伊予鉄グループは4月25日、伊予鉄道が松山市内線で運行している「坊っちゃん列車」を新デザインで運行すると発表した。運行維持に向けた取り組みの一環。

「お~いお茶」のロゴで装飾した「坊っちゃん列車」。【画像:伊予鉄グループ・伊藤園】

飲料メーカー「伊藤園」の協賛によるラッピング列車とし、客車の車体側面を伊藤園の茶系飲料「お~いお茶」のロゴで装飾する。5月2日10時から道後温泉駅前でお披露目イベントを開催。翌5月3日から運行を開始する。

「坊っちゃん列車」新デザインのイメージ。【画像:伊予鉄グループ・伊藤園】

「坊っちゃん列車」は夏目漱石の小説『坊つちやん』で「マッチ箱のような汽車」と表現された、伊予鉄道創業期の小型車両を模した列車。蒸気機関車風のディーゼル機関車が客車を牽引して走る。
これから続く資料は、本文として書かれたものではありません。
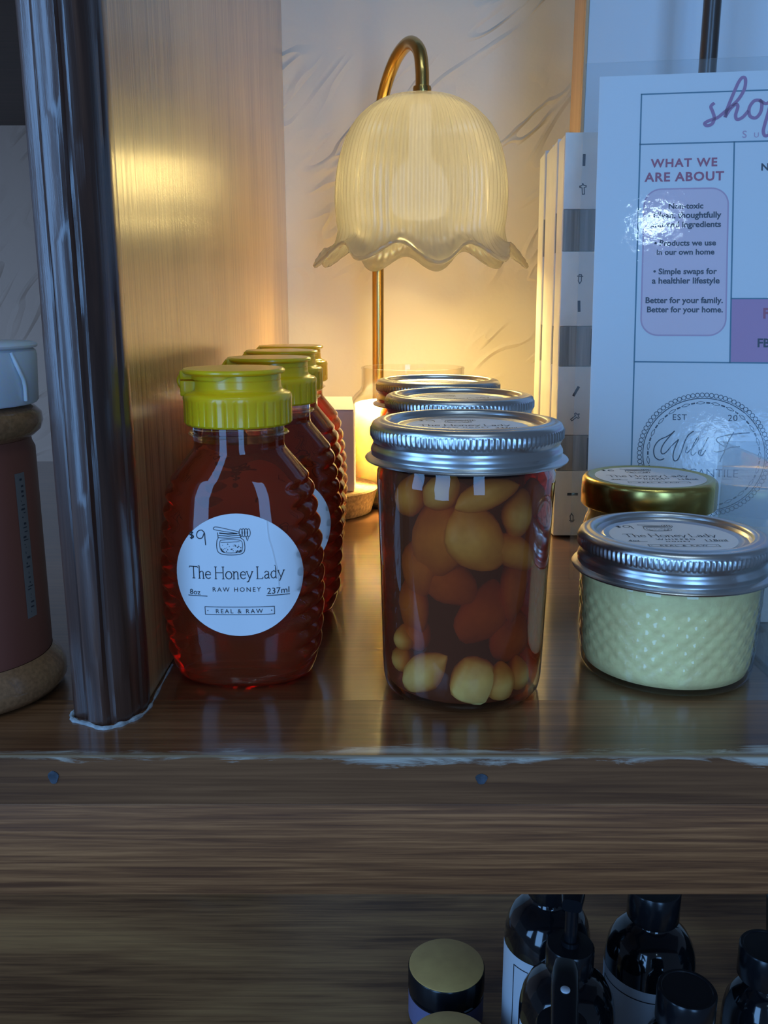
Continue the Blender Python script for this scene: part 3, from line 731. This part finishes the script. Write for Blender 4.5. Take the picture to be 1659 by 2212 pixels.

2001年に運行を開始した。

運営上は赤字で、運行開始から22年間の累積赤字は約14億円にのぼる。さらに乗務員士不足を受けて2023年11月から運休。2024年3月に運行を再開したものの、厳しい運営状況が続いている。伊予鉄道は2023年12月、運行継続は困難として松山市に対し維持費の支援を要請。同市は法定検査費用の3分の1(上限400万円)を補助する体制を整えた。

松山市は2024年6月、「坊っちゃん列車」の支援を目的にクラウドファンディングを実施したが、目標額の2500万円に対し寄付額は1割程度の283万円だった。その一方で市民や観光客へのアンケート調査を実施したところ、8割近くが運行の継続を希望した。

松山市はこれを受け、「坊っちゃん列車」の運行維持は観光産業活性化のため一定の公益性があると判断。2024年11月に維持費の支援を拡充する方針を示した。2025年度当初予算では運行支援費として2000万円を計上。年間で4000万円ほどかかる維持費を最大で半分補助する。

伊予鉄道の「坊っちゃん列車」(2006年)。【撮影:草町義和】

伊予鉄グループは伊藤園の協賛について「人手不足など厳しい環境の中、運行維持に向けた取り組みを続けております。今回の協賛は、そうした現状を支える心強い応援となるものであり、地元の観光資源として持続的な運行に向けた、大きな後押しとなります」としている。